Yaya Dia, propriétaire d’un studio implanté dans la populeuse commune d’El Mina (Nouakchott/Sud) déplore «l’explosion du numérique à travers le smartphone, qui est une véritable catastrophe qui fait chuter nos revenus de manière drastique».
«Photographe depuis 22 ans, je ne veux pas avancer de chiffres, mais la crise de la photo dans les studios est une réalité que nous vivons au quotidien», révèle-t-elle avec amertume.
Témoignage identique de la part de Moussa Camara: «Je pratique ce métier depuis le début des années 2000. Mais avec l’avènement de la photo numérique grâce au téléphone, la crise a atteint un niveau qui m’oblige à fermer mon studio. Je réponds à des sollicitations de plus rares en travaillant à la maison». «Dans le passé, les cérémonies de mariage ouvraient des commandes à hauteur de 400 à 500 photos. Aujourd’hui, la recette sèche, se limite à l’album des mariés», regrette-t-il.
La suite de l’histoire reste sur le même tempo avec Touré Abdoulaye, qui exerce cette profession depuis 1996.
Selon lui, «l’évolution du travail me contraint aujourd’hui à faire un break, observer un repli, à cause de l’explosion de la photo numérique dont le support est le téléphone portable».
«Avant, je gagnais beaucoup d’argent à l’occasion des cérémonies familiales (mariages et baptêmes) et des fêtes. La photo marchait bien du temps de l’analogique. Les gens faisaient la queue dans mon studio. Les recettes étaient très bonnes. Mais là, elles se sont complètement asséchées avec l’arrivée du numérique», dit-il.
Quant à Baidy Kanté, il continue de faire face à la bourrasque du cellulaire, avec un studio implanté au centre ville de Nouakchott. Ce professionnel de la photo raconte son parcours sur un ton quelque peu désabusé: «J’ai commencé la photo en 1981 à Atar (Nord). C’est à partir de 1992 que je me suis installé à Nouakchott en ouvrant un studio. A l’époque, on s’en sortait bien. Nous arrivions à trouver des recettes mensuelles à hauteur de 500.000 anciennes ouguiyas, grâce aux fêtes et aux cérémonies familiales. Le numérique est venu tout anéantir». «Nos maigres recettes proviennent désormais des photos minute ou de quelques rares albums pour mariage», nous confie-t-il.
Djibi Diallo, retraité de l’Agence Mauritanienne d’Information (AMI/organe du gouvernement), apparaît comme un véritable patriarche dans le domaine de la photo.

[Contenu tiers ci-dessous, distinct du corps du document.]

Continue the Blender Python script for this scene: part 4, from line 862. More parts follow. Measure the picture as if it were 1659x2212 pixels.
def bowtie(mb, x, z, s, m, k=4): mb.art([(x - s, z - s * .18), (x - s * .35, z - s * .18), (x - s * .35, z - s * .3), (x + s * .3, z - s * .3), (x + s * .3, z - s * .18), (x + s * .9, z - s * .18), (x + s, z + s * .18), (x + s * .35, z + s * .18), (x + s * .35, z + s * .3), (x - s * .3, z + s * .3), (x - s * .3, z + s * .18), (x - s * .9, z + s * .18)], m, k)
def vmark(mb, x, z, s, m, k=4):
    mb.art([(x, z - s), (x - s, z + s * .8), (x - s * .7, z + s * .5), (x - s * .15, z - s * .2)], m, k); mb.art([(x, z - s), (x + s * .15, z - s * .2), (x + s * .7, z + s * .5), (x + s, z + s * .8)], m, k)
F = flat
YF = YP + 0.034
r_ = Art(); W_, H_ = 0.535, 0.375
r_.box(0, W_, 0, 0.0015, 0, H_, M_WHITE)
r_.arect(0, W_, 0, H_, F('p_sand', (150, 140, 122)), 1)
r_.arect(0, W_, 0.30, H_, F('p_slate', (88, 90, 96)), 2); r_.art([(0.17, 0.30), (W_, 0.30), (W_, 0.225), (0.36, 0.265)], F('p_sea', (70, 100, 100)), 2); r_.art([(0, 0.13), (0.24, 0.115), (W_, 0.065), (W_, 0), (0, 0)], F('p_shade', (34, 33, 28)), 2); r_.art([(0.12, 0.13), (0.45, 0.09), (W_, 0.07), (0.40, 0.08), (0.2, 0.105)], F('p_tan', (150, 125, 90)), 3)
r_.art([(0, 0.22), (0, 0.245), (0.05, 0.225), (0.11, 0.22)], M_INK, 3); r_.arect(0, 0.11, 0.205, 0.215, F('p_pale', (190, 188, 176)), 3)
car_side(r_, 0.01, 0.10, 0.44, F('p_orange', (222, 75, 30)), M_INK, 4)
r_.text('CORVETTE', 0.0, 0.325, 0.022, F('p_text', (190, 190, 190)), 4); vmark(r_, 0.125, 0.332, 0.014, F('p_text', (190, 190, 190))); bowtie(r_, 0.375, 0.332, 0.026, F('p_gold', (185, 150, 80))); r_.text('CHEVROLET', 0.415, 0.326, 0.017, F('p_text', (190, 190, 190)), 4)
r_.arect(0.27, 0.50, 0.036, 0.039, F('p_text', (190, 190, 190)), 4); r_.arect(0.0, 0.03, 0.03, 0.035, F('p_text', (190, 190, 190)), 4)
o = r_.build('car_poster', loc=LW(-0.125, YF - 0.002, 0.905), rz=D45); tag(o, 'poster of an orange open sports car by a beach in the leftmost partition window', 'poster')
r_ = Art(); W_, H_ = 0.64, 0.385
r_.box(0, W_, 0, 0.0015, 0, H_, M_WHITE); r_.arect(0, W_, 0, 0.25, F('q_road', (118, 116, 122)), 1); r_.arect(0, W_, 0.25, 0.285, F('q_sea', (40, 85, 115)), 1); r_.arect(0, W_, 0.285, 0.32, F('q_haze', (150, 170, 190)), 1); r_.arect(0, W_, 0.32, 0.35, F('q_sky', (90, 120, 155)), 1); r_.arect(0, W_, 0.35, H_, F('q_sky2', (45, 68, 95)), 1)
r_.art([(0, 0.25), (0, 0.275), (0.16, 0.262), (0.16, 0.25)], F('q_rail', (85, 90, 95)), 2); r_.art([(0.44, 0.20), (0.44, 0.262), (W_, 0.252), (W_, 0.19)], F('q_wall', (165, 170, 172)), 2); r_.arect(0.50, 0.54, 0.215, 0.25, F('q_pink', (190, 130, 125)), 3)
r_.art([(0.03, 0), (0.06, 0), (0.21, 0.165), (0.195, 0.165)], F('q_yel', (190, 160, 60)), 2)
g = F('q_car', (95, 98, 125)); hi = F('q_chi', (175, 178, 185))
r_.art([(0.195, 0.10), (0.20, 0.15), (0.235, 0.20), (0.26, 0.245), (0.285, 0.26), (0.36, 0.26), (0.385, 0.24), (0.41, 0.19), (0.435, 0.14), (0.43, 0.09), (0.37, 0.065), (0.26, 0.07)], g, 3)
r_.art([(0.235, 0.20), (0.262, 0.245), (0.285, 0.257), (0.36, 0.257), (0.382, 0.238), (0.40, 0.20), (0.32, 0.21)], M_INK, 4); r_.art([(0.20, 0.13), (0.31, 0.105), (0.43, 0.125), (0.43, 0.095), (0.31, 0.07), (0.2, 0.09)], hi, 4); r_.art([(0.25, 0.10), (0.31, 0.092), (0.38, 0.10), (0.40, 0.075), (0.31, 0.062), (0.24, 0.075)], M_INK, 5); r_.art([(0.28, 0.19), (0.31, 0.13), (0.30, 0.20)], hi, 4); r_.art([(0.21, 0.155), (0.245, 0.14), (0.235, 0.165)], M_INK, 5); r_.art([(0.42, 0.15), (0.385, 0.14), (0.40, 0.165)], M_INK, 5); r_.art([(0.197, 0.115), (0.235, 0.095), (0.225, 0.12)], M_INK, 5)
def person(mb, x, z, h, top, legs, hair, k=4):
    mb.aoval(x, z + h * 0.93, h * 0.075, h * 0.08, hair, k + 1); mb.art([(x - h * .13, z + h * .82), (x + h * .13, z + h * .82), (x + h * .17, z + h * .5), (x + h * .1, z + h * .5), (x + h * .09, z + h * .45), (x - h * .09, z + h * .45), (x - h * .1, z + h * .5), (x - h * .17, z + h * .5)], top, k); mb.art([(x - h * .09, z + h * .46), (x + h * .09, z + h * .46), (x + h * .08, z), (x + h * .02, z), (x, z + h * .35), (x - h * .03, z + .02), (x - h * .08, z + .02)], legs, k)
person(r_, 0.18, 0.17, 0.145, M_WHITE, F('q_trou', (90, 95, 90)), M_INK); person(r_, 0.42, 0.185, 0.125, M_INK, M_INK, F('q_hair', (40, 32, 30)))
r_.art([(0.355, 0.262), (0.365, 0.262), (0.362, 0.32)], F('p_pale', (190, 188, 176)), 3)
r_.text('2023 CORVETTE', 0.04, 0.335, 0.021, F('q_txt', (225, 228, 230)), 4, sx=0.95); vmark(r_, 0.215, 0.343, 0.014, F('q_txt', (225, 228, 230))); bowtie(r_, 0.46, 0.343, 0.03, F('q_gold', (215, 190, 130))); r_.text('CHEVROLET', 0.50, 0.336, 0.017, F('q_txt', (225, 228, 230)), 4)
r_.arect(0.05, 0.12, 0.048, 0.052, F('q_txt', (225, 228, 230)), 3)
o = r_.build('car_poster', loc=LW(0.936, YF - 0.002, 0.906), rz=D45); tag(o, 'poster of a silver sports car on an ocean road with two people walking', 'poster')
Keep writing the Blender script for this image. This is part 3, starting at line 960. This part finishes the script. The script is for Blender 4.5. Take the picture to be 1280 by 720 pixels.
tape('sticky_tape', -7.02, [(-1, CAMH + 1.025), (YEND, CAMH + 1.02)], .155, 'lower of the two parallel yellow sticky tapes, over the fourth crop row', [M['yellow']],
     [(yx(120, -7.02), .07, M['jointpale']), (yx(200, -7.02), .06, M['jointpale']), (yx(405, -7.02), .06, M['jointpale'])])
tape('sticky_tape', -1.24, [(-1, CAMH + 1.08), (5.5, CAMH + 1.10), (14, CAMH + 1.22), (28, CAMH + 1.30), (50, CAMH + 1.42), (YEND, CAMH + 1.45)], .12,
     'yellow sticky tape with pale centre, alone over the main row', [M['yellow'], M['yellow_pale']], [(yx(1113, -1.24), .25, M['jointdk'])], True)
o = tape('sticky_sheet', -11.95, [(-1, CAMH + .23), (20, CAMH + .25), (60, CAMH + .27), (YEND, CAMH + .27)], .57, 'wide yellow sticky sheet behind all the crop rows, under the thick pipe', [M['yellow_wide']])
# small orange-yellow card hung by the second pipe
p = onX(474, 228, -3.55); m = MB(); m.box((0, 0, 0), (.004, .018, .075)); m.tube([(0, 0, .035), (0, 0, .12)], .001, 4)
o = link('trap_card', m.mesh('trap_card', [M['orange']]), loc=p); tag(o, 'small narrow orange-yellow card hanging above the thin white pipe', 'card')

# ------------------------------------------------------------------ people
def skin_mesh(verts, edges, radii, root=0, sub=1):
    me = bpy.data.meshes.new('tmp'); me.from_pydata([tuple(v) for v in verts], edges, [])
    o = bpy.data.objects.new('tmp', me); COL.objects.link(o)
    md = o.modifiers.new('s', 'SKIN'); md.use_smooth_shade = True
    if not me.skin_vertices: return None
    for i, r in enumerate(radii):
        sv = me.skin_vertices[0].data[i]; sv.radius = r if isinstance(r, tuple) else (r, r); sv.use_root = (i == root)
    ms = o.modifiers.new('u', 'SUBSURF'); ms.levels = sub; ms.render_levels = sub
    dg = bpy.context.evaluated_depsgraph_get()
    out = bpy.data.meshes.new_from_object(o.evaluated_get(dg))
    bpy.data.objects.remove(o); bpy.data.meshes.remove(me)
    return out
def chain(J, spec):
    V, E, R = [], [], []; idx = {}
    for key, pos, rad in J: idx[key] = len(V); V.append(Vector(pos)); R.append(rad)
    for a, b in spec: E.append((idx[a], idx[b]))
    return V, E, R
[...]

Cet homme connaît l’évolution du milieu dans lequel il a débuté en 1959: «J’ai d’abord travaillé dans le privé. Une époque pendant laquelle j’ai fondé en 1967, une structure dénommée Studio du Peuple. Celui-ci était implanté au quartier de la Médina 3, dans la commune de Tevragh-Zeina. C’est un peu plus tard que j’ai commencé à travailler pour le compte de la Société Mauritanienne de Presse (SMP), qu’on peut considérer comme l’ancêtre de l’actuelle Agence Mauritanienne d’Information, au terme d’un parcours marqué par une série de transformation/fusion/réorganisation». «Après ma retraite, j’ai repris l’activité dans le privé. L’analogique, avec les produits Kodak nous permettait de gagner beaucoup d’argent», indique-t-il. «Le numérique à travers la photo du téléphone portable, nous est tombé dessus comme une véritable bombe atomique, dont le souffle irrésistible a anéanti tous nos revenus», se lamente-t-il.